● **Short exercise**:
Skip the pictures, please, and write out exactly the lines from the opening of the data through the line containing "sc.view_settings.exposure = 0.08;".
[start of Data block]
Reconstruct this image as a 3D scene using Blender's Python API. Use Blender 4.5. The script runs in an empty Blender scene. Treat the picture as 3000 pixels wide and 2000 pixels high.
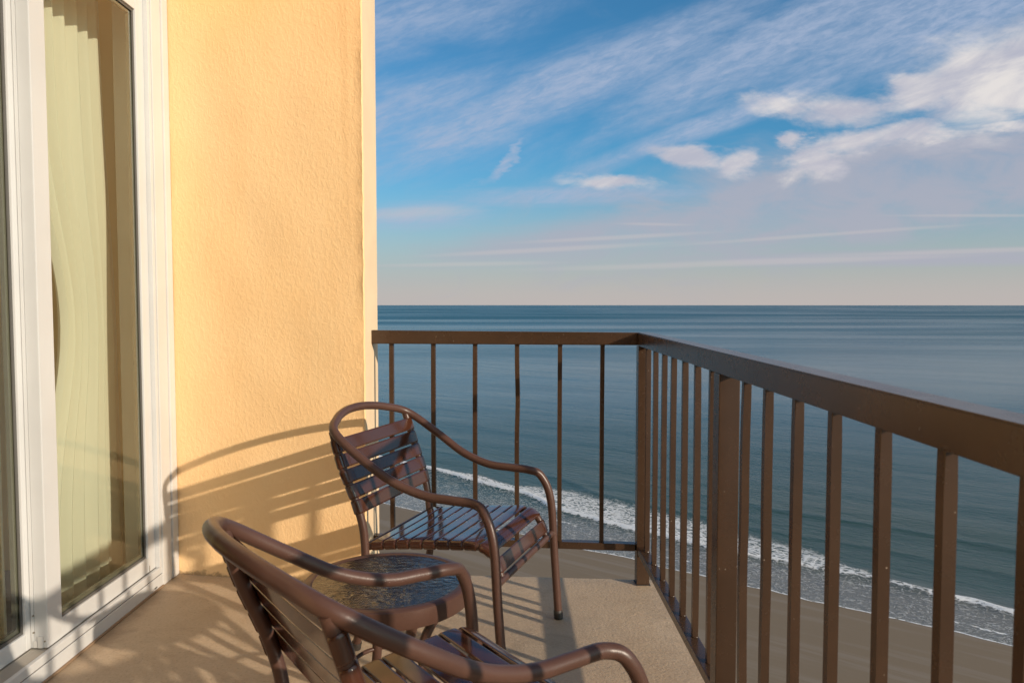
import bpy, bmesh, math, random
from mathutils import Vector, Matrix, noise as mnoise
R = math.radians
random.seed(7)
sc = bpy.context.scene
C = sc.collection

# ------------------------------------------------------------------ camera
CAM_H = 1.184
cam = bpy.data.cameras.new('camera'); co = bpy.data.objects.new('camera', cam); C.objects.link(co)
co.location = (0, 0, CAM_H)
co.rotation_euler = (R(90 - 2.792), 0, R(-0.366))
cam.lens = 26.33; cam.sensor_width = 36; cam.clip_start = .05; cam.clip_end = 200000
cam.dof.use_dof = True; cam.dof.focus_distance = 4.2; cam.dof.aperture_fstop = 9
sc.camera = co
sc.render.resolution_x = 1024; sc.render.resolution_y = 682
sc.view_settings.view_transform = 'Standard'; sc.view_settings.look = 'None'
sc.view_settings.exposure = 0.08; sc.view_settings.gamma = 1.0

# ------------------------------------------------------------------ node helpers
class NT:
    def __init__(s, nt): s.t = nt
    def n(s, typ, **k):
        x = s.t.nodes.new(typ)
        for a, b in k.items(): setattr(x, a, b)
        return x
    def put(s, sock, v):
        if v is None: return
        if isinstance(v, bpy.types.NodeSocket): s.t.links.new(v, sock)
        else:
            try: sock.default_value = v
            except Exception: sock.default_value = (v[0], v[1], v[2], 1)
    def m(s, op, a, b=None, c=None, clamp=False):
        x = s.n('ShaderNodeMath', operation=op, use_clamp=clamp)
        s.put(x.inputs[0], a)
        if b is not None: s.put(x.inputs[1], b)
        if c is not None: s.put(x.inputs[2], c)
        return x.outputs[0]
    def vm(s, op, a, b=None):
        x = s.n('ShaderNodeVectorMath', operation=op); s.put(x.inputs[0], a)
        if b is not None: s.put(x.inputs[1], b)
        return x.outputs[0]
    def xyz(s, a=0, b=0, c=0):
        x = s.n('ShaderNodeCombineXYZ')
        for i, v in enumerate((a, b, c)): s.put(x.inputs[i], v)
        return x.outputs[0]
    def sep(s, v):
        x = s.n('ShaderNodeSeparateXYZ'); s.put(x.inputs[0], v); return x.outputs
    def noise(s, vec, scale, detail=4, rough=.5, dist=0):
        x = s.n('ShaderNodeTexNoise'); s.put(x.inputs['Vector'], vec)
        x.inputs['Scale'].default_value = scale; x.inputs['Detail'].default_value = detail
        x.inputs['Roughness'].default_value = rough; x.inputs['Distortion'].default_value = dist
        return x.outputs['Fac']
    def voro(s, vec, scale, feature='F1', rnd=1.0):
        x = s.n('ShaderNodeTexVoronoi', feature=feature); s.put(x.inputs['Vector'], vec)
        x.inputs['Scale'].default_value = scale; x.inputs['Randomness'].default_value = rnd
        return x.outputs['Distance']
    def ss(s, v, a, b, lo=0, hi=1):
        x = s.n('ShaderNodeMapRange', interpolation_type='SMOOTHSTEP'); s.put(x.inputs[0], v)
        for i, q in zip((1, 2, 3, 4), (a, b, lo, hi)): s.put(x.inputs[i], q)
        return x.outputs[0]
    def lin(s, v, a, b, lo=0, hi=1):
        x = s.n('ShaderNodeMapRange'); s.put(x.inputs[0], v)
        for i, q in zip((1, 2, 3, 4), (a, b, lo, hi)): s.put(x.inputs[i], q)
        return x.outputs[0]
    def mix(s, f, a, b, blend='MIX'):
        x = s.n('ShaderNodeMix', data_type='RGBA', blend_type=blend); x.clamp_factor = True
        s.put(x.inputs[0], f); s.put(x.inputs[6], a); s.put(x.inputs[7], b)
        return x.outputs[2]
    def obj(s): return s.n('ShaderNodeTexCoord').outputs['Object']
    def bump(s, h, strength=.5, dist=.01, normal=None):
        x = s.n('ShaderNodeBump'); x.inputs['Strength'].default_value = strength
        x.inputs['Distance'].default_value = dist; s.put(x.inputs['Height'], h)
        if normal is not None: s.put(x.inputs['Normal'], normal)
        return x.outputs[0]
def rgb(r, g, b): return (r, g, b, 1)
def material(name, base=(.5, .5, .5), rough=.5, metal=0, **k):
    m = bpy.data.materials.new(name); m.use_nodes = True
    nt = NT(m.node_tree); b = m.node_tree.nodes['Principled BSDF']
    b.inputs['Base Color'].default_value = rgb(*base); b.inputs['Roughness'].default_value = rough
    b.inputs['Metallic'].default_value = metal
    for a, v in k.items(): nt.put(b.inputs[a], v)
    return m, nt, b

# ------------------------------------------------------------------ sun and sky
AZ, EL = 37.0, 17.5          # degrees: azimuth from +X towards -Y (behind the camera, right), elevation
sdir = Vector((math.cos(R(AZ)) * math.cos(R(EL)), -math.sin(R(AZ)) * math.cos(R(EL)), math.sin(R(EL))))
sun = bpy.data.lights.new('sun', 'SUN'); sun.energy = 4.2; sun.angle = R(.8); sun.color = (1, .85, .68)
so = bpy.data.objects.new('sun', sun); C.objects.link(so)
so.rotation_euler = sdir.to_track_quat('Z', 'Y').to_euler(); so.location = (20, -15, 12)

world = bpy.data.worlds.new('World'); sc.world = world; world.use_nodes = True
w = NT(world.node_tree); bg = world.node_tree.nodes['Background']
SKY_S = .10
bg.inputs['Strength'].default_value = SKY_S
sky = w.n('ShaderNodeTexSky', sky_type='NISHITA'); sky.sun_disc = False
sky.sun_elevation = R(EL); sky.sun_rotation = R(90 + AZ)
sky.altitude = 40; sky.air_density = 1.0; sky.dust_density = 1.0; sky.ozone_density = 2.2
d = w.n('ShaderNodeTexCoord').outputs['Generated']
X, Y, Z = w.sep(d)
Yp = w.m('MAXIMUM', Y, .02)
a_ = w.m('DIVIDE', X, Yp); e_ = w.m('DIVIDE', Z, Yp)      # tan azimuth, tan elevation over the sea
front = w.ss(Y, .05, .3)
base = w.mix(1.0, sky.outputs[0], rgb(.42, 1.0, 1.26), 'MULTIPLY')
def P(c): return tuple(v / SKY_S for v in c)
# pale warm band above the sea horizon
hz = w.ss(Z, .0, .22, 1, 0)
hz = w.m('POWER', hz, 1.5)
base = w.mix(w.m('MULTIPLY', hz, .85), base, rgb(*P((.49, .455, .445))))
# warp the sky coordinates a little so that clouds tear at their edges
wt = w.n('ShaderNodeTexNoise'); w.put(wt.inputs['Vector'], w.xyz(w.m('MULTIPLY', a_, 7), w.m('MULTIPLY', e_, 16), .7))
wt.inputs['Scale'].default_value = 1; wt.inputs['Detail'].default_value = 8; wt.inputs['Roughness'].default_value = .62
wc = w.sep(wt.outputs['Color'])
aw = w.m('ADD', a_, w.m('MULTIPLY', w.m('SUBTRACT', wc[0], .5), .16)); ew = w.m('ADD', e_, w.m('MULTIPLY', w.m('SUBTRACT', wc[1], .5), .055))
# noise fields (streaky)
cr_, sr_ = math.cos(R(20)), math.sin(R(20))
ra = w.m('ADD', w.m('MULTIPLY', a_, cr_), w.m('MULTIPLY', e_, sr_))
re = w.m('SUBTRACT', w.m('MULTIPLY', e_, cr_), w.m('MULTIPLY', a_, sr_))
n1 = w.noise(w.xyz(w.m('MULTIPLY', ra, 5), w.m('MULTIPLY', re, 17), 1.3), 1, 9, .62, .4)
n2 = w.noise(w.xyz(w.m('MULTIPLY', a_, 9), w.m('MULTIPLY', e_, 22), 5.1), 1, 10, .6, .5)
n3 = w.noise(w.xyz(w.m('MULTIPLY', ra, 26), w.m('MULTIPLY', re, 95), 2.2), 1, 9, .68, .35)
n4 = w.noise(w.xyz(w.m('MULTIPLY', a_, 2.5), w.m('MULTIPLY', e_, 36), 9.1), 1, 8, .6, .3)
def feat(px, py, rx, ry, rot, nz, k, lo, hi, wp=1):
    """soft elliptical bank of cloud at a direction in the sky (tan azimuth, tan elevation)"""
    ca, ce = (px - 1165) / 1720, (701 - py) / 1720
    c, s = math.cos(R(rot)), math.sin(R(rot))
    da = w.m('SUBTRACT', aw if wp else a_, ca); de = w.m('SUBTRACT', ew if wp else e_, ce)
    u = w.m('MULTIPLY', w.m('ADD', w.m('MULTIPLY', da, c), w.m('MULTIPLY', de, s)), 1720 / rx)
    v = w.m('MULTIPLY', w.m('SUBTRACT', w.m('MULTIPLY', de, c), w.m('MULTIPLY', da, s)), 1720 / ry)
    r2 = w.m('ADD', w.m('MULTIPLY', u, u), w.m('MULTIPLY', v, v))
    g = w.m('EXPONENT', w.m('MULTIPLY', r2, -1))
    f = w.m('ADD', g, w.m('MULTIPLY', w.m('SUBTRACT', nz, .5), k))
    return w.ss(f, lo, hi)
def add(lst):
    o = lst[0]
    for q in lst[1:]: o = w.m('MAXIMUM', o, q)
    return o
veil = add([feat(1290, 205, 640, 78, 22, n1, 1.2, .15, 1.05, 0),
            feat(930, 250, 330, 85, 14, n1, 1.2, .15, 1.15, 0),
            feat(1750, 120, 520, 85, 27, n1, 1.2, .15, 1.05, 0),
            feat(2150, 50, 460, 120, 20, n1, 1.3, .15, 1.0, 0),
            feat(1640, 285, 480, 34, 20, n1, 1.1, .2, 1.0, 0),
            feat(930, 60, 460, 130, 12, n1, 1.3, .3, 1.3, 0),
            feat(1150, 378, 110, 16, 38, n1, 1.0, .35, 1.2),
            feat(960, 495, 200, 40, 4, n4, 1.0, .2, 1.1, 0),
            feat(1300, 455, 420, 30, 2, n4, 1.2, .3, 1.2, 0)])
bank = add([feat(2080, 425, 800, 120, 10, n2, .8, .06, .72, 0),
            feat(1500, 515, 600, 50, 9, n4, 1.0, .12, .95, 0),
            feat(2250, 590, 800, 24, 1, n4, .9, .12, .85, 0)])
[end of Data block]
● **Response to this task**:
Reconstruct this image as a 3D scene using Blender's Python API. Use Blender 4.5. The script runs in an empty Blender scene. Treat the picture as 3000 pixels wide and 2000 pixels high.
import bpy, bmesh, math, random
from mathutils import Vector, Matrix, noise as mnoise
R = math.radians
random.seed(7)
sc = bpy.context.scene
C = sc.collection

# ------------------------------------------------------------------ camera
CAM_H = 1.184
cam = bpy.data.cameras.new('camera'); co = bpy.data.objects.new('camera', cam); C.objects.link(co)
co.location = (0, 0, CAM_H)
co.rotation_euler = (R(90 - 2.792), 0, R(-0.366))
cam.lens = 26.33; cam.sensor_width = 36; cam.clip_start = .05; cam.clip_end = 200000
cam.dof.use_dof = True; cam.dof.focus_distance = 4.2; cam.dof.aperture_fstop = 9
sc.camera = co
sc.render.resolution_x = 1024; sc.render.resolution_y = 682
sc.view_settings.view_transform = 'Standard'; sc.view_settings.look = 'None'
sc.view_settings.exposure = 0.08; sc.view_settings.gamma = 1.0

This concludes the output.